En la lectura de ese discurso, los exégetas nativos concluyen que populismo deviene fascismo y nazismo.
La cuestión amerita, así sea a vuelo de pájaro, una recapitulación: El Tratado de Versalles, al término de la Primera Guerra Mundial, con sus sanciones dejó agraviadas a Alemania e Italia.
Ese resentimiento se exacerbó en el escenario de las ruinas de la economía de esos países beligerantes. En Italia, el ex socialista Benito Mussolini supo capitalizar el perturbado estado de ánimo de sus compatriotas y colocó el huevo de la serpiente del fascismo.
Una doble acción caracteriza la brutal estrategia de Mussolini: Su implacable ataque al Partido Socialista Italiano y su brazo político-electoral: Periódicos y sindicatos.

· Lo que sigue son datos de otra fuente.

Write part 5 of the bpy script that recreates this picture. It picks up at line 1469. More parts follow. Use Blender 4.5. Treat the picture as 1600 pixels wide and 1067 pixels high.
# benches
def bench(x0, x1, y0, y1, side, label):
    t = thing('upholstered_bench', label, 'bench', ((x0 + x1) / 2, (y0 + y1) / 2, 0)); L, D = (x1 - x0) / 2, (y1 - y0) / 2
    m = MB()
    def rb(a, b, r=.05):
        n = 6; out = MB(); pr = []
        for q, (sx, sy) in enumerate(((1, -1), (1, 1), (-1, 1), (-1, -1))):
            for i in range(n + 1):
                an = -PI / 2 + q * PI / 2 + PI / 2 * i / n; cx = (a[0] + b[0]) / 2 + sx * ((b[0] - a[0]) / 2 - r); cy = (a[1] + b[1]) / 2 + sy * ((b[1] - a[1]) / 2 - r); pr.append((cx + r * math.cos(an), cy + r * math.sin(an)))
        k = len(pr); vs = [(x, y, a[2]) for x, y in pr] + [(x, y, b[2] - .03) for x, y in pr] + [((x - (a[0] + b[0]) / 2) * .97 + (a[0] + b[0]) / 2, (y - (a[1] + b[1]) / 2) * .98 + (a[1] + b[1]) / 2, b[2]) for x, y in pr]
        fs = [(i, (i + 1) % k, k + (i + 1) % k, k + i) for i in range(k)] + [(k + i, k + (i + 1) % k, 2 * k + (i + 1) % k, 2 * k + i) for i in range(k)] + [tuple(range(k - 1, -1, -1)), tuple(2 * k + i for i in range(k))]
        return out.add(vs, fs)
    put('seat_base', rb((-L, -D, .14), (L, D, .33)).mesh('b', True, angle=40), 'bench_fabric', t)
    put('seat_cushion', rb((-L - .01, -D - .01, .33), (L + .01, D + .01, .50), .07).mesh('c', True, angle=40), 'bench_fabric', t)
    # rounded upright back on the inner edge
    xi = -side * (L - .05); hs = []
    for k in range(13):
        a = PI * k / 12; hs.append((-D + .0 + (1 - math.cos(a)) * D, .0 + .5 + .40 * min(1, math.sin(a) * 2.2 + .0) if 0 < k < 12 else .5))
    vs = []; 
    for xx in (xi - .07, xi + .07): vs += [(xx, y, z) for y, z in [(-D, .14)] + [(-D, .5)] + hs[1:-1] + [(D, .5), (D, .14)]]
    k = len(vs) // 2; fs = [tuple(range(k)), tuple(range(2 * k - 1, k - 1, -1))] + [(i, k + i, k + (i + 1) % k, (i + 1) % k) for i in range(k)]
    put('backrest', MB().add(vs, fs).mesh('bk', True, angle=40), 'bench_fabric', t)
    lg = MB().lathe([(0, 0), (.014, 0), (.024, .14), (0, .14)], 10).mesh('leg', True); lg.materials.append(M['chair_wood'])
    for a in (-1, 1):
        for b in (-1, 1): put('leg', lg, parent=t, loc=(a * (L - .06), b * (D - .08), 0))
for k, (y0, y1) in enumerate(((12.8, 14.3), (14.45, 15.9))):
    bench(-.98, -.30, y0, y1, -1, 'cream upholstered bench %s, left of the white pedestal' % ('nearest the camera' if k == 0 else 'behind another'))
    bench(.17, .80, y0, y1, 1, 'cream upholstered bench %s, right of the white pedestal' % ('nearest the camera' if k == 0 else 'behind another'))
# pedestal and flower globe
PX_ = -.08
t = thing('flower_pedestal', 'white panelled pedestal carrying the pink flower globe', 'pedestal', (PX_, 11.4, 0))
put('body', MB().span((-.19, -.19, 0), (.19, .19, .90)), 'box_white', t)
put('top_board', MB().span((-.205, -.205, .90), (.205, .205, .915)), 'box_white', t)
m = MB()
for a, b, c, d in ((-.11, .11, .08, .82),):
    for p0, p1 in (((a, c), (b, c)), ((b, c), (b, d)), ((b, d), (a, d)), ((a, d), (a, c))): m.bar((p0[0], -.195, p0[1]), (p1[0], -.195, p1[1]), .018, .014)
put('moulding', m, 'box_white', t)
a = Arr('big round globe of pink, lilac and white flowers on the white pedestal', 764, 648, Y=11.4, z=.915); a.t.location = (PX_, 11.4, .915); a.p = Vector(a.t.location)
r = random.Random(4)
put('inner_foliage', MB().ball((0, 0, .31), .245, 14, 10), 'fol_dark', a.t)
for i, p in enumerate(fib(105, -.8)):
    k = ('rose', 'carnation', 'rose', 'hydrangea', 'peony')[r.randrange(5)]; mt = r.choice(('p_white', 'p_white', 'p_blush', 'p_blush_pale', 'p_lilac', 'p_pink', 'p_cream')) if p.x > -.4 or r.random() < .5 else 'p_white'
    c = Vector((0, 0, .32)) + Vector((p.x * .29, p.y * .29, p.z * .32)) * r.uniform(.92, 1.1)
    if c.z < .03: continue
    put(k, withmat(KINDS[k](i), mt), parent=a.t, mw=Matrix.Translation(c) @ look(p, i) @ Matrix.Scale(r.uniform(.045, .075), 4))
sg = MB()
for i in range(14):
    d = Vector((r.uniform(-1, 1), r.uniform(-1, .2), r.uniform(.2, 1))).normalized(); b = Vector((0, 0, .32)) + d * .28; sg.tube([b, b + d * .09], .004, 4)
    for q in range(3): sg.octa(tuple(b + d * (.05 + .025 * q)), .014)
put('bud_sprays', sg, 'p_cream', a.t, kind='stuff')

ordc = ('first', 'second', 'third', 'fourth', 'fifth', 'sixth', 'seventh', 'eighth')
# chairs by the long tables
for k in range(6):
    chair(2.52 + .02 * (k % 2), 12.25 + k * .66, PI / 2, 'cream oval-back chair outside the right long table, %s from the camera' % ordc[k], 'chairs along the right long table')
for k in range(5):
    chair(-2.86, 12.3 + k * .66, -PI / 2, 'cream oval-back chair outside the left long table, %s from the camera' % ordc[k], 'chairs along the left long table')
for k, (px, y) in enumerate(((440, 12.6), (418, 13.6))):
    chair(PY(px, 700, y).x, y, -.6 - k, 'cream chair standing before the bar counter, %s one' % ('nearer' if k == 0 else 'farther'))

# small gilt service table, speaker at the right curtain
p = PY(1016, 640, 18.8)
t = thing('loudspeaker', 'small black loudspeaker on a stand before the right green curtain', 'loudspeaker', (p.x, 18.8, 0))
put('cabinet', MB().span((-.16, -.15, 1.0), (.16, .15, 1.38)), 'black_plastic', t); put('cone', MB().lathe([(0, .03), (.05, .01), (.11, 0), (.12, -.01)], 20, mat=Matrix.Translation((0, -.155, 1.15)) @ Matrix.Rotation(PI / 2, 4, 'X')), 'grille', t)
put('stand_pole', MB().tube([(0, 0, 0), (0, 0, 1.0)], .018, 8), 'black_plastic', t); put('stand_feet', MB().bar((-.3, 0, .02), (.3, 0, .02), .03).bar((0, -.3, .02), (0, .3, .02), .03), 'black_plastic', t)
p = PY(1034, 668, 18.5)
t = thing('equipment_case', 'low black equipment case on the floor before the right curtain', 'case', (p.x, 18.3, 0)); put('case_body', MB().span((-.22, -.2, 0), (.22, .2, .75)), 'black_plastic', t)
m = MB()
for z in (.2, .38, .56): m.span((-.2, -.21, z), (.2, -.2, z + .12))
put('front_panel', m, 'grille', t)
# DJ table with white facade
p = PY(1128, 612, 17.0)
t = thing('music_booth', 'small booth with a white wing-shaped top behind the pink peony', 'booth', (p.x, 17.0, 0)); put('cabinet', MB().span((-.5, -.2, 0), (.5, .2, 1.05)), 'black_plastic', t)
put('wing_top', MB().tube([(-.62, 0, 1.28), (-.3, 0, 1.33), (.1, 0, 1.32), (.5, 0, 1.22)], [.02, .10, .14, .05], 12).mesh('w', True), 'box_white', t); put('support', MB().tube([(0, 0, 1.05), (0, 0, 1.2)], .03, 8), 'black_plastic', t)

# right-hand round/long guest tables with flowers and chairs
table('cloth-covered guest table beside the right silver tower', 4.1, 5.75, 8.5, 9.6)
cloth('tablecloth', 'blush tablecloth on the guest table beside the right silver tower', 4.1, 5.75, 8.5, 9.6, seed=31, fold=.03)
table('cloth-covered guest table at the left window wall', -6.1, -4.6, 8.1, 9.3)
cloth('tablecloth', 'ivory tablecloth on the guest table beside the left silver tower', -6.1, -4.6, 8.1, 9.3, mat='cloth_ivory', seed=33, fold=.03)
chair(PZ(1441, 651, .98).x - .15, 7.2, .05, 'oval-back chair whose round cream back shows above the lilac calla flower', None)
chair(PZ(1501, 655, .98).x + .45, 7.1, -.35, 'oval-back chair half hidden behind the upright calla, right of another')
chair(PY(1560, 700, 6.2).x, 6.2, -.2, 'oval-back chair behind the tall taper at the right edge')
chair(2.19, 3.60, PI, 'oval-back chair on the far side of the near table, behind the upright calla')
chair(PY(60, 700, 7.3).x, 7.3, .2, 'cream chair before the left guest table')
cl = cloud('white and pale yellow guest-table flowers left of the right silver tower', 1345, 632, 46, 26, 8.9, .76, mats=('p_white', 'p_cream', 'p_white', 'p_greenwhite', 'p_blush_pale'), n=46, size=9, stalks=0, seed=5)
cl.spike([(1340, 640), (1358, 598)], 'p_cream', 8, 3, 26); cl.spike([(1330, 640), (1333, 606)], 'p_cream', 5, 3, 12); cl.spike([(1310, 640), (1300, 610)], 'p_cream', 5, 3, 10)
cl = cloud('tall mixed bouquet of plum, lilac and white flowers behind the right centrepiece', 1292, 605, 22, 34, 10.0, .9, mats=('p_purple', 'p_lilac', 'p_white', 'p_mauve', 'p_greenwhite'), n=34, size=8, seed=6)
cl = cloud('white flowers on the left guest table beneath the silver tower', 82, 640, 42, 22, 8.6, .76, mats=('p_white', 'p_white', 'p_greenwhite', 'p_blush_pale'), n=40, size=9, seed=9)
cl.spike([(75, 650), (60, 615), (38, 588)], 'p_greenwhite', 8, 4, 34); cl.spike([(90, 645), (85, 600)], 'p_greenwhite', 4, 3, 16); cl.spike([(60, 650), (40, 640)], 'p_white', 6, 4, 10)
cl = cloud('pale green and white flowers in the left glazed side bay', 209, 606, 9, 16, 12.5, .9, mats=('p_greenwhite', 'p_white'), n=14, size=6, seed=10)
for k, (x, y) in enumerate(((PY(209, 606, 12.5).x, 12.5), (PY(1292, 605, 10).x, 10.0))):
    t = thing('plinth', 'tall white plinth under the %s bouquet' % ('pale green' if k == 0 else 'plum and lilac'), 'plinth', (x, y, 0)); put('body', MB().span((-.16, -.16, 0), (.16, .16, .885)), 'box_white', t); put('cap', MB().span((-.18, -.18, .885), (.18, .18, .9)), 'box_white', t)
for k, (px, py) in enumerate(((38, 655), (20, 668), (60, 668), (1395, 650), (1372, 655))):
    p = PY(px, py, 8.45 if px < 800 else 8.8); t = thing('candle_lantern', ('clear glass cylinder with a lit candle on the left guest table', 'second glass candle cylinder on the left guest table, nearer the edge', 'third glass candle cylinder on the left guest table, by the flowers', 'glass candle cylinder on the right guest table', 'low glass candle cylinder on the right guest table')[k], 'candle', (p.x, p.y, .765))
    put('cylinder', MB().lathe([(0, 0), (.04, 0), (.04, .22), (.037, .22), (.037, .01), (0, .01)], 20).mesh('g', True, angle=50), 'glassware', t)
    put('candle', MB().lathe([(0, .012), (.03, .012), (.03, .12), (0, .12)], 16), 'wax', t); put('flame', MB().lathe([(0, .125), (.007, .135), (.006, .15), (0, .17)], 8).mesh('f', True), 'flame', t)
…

La clase empresarial, urbana y rural, como después diría El Vaticano, encontró en el Duce “el enviado de la Providencia”.
Impulsa así el italiano lo que más tarde se codificaría como corporativismo, el proceso por el cual el poder económico pacta con el político para constituir del Estado totalitario, modelo adoptado más tarde por Alemania y, en su turno, por Portugal y España.
Nosotros también tenemos nuestra historia
En México -y esto explica el abordaje de espinoso tema-, en los años treinta del siglo pasado, aún antes del estallido de la Segunda Guerra Mundial, la contrarrevolución representada por las incipientes cámaras empresariales y el clero político sonsacaron a círculos religiosos que patrocinaron la Unión Nacional Sinarquista (UNS) -“las milicias del espíritu” las bautizó Salvador Borrego- y las empujaron a la Rebelión Cedillista armada contra el régimen de Cárdenas y la Expropiación Petrolera.
Consta en archivos históricos, que los más radicales mandos de la UNS -subsidiados principalmente por la Confederación Patronal de la República Mexicana (Coparmex)- mantuvieron contactos epistolares con los líderes de las potencias del Eje: Italia, Alemania, y Japón, y tangencialmente con el franquismo español.
La UNS fue tributaria en la fundación del Partido Acción Nacional (PAN). Cuando este partido reencauzó la lucha político-electoral, aquellas corrientes se agazaparon, pero mantuvieron secretas y activas troneras en la Ciudad de México, Morelia, Puebla, Guadalajara, Querétaro, Durango y León, principalmente. Una facción, la más famosa después, fue conocida como El Yunque.
Particularmente en Puebla, esas facciones vieron con entusiasmo el exitoso golpe de Estado en Brasil, que en 1964 derrocó al gobierno de Joäo Goulart, que pretendía poner sobre rieles Las Reformas de base: Agraria, Tributaria, Administrativa, Bancaria y Educativa.
En la década de los setenta, esos frentes se adueñaron del término populismo, rescatado de la época cardenista y asestado a las administraciones de Luis Echeverría y José López Portillo. Éste, en campaña, había acusado en Puebla a los gremios empresariales de presionar al régimen para la adopción de un sistema corporativo, pie de cría del fascismo.
Desde esa entidad, en 1979 se convocó a un paro nacional de empresarios y patrones contra López Portillo. Los analistas empezaron a hablar de neofascismo.
Lo que en la práctica los presidentes neoliberales, a partir de Salinas de Gortari empezaron a diseñar y ejecutar -la sustitución del corporativismo sindical por uno patronal-, Vicente Fox le puso nombre y apellido: Un régimen de empresarios, por empresarios y para empresarios.
Corporativismo fascista, pues. Populismo de derechas. Recordar nomás, que, contra la candidatura presidencial priista de Salinas, el poder económico opuso la candidatura de Manuel de Jesús Clouthier del Rincón, ex presidente de la Confederación Patronal de la República Mexicana (Coparmex) y del Consejo Coordinador Empresarial.
Decía don José Ortega y Gasset que “la palabra es un sacramento de muy delicada administración”. Las lenguas de madera deben cuidarse de hablar sin pedir permiso al cerebro. A la mexicana, el que no quiera ver al diablo, que no salga de noche.